Friday, July 23, 2004

Nothing TV

So, this year’s Big Brother has been punctuated by moments of violence and farce. This is surely one of the beauties of the show. The accusation is that Big Brother is just a bunch of stupid, attention seeking wannabes being boring. Well, now they’re destroying each other, isn’t this what the detractors want?

The ‘drunken brawl’ in the house a couple of weeks ago lead to the live feeds being cut from E4 for an hour. Sixteen people watching at 3am on a Thursday morning actually called the police in response to the argument. Que?

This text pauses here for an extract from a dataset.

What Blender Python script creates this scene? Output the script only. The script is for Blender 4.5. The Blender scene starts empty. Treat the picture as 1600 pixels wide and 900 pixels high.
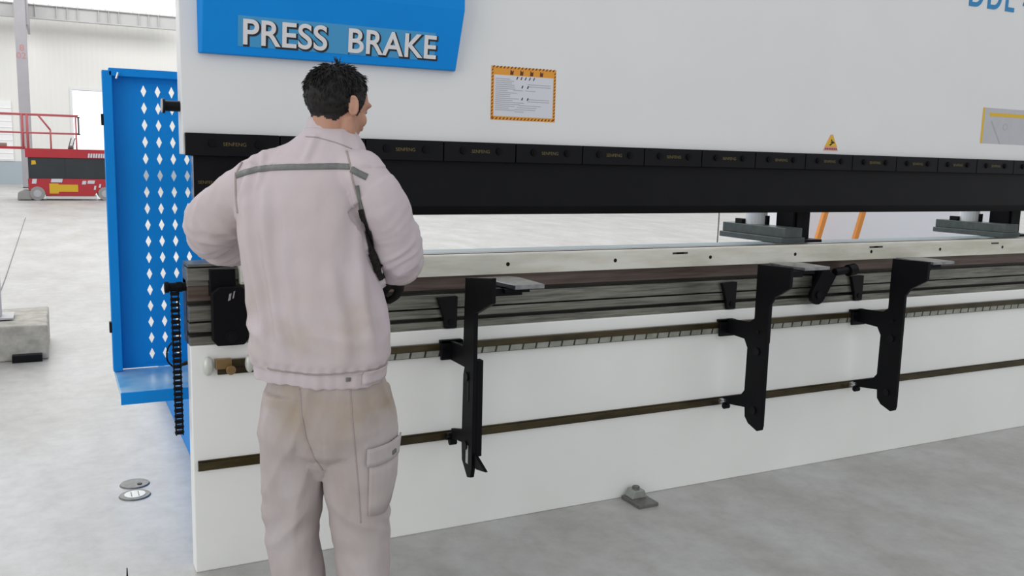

I find the live feeds surprisingly resting, on Tuesday I was watching them all doing nothing very much and started to surf the channels. I wasn’t aware, but I was actually on E4+1 (watching the re-run of nothing very much happening an hour earlier).

From channel 164 I moved to 166, which is Overload, a teleshopping channel. At night they show Babestation, a show with a format that is replicated throughout satellite TV after 10pm. The screen is split into four; in each window is a ‘glamour’ girl apparently on titillating callers on premium rate chat lines.

Anyway, I inadvertently tripped over Overload (you can throw in a few “Yeah Rights” in here if you want). Except were no girls to be seen. The bar at the bottom showing the text messages was gently ticking over. The four windows were there, the beds they normally sit on were there. But the people weren’t there.

I watched; hypnotised at this totally dormant show, no test card, no announcement telling us that normal service will be resumed. Nothing. The unmanned fixed cameras just whirred away. It was like Big Brother with no contestants. I watched and watched and watched for maybe fifteen minutes longer than I’ve ever watched a Big Brother live feed.

Eventually, a girl appeared and picked up her phone. Slowly the vacant windows were populated and the show returned to normal. Perhaps there’d been a fire alarm or something.

Over stimulated by the movement on the screen I turned back to E4, never to return to Overload ever again. For the shortest period of time, they seemed to have stumbled on the perfect TV format.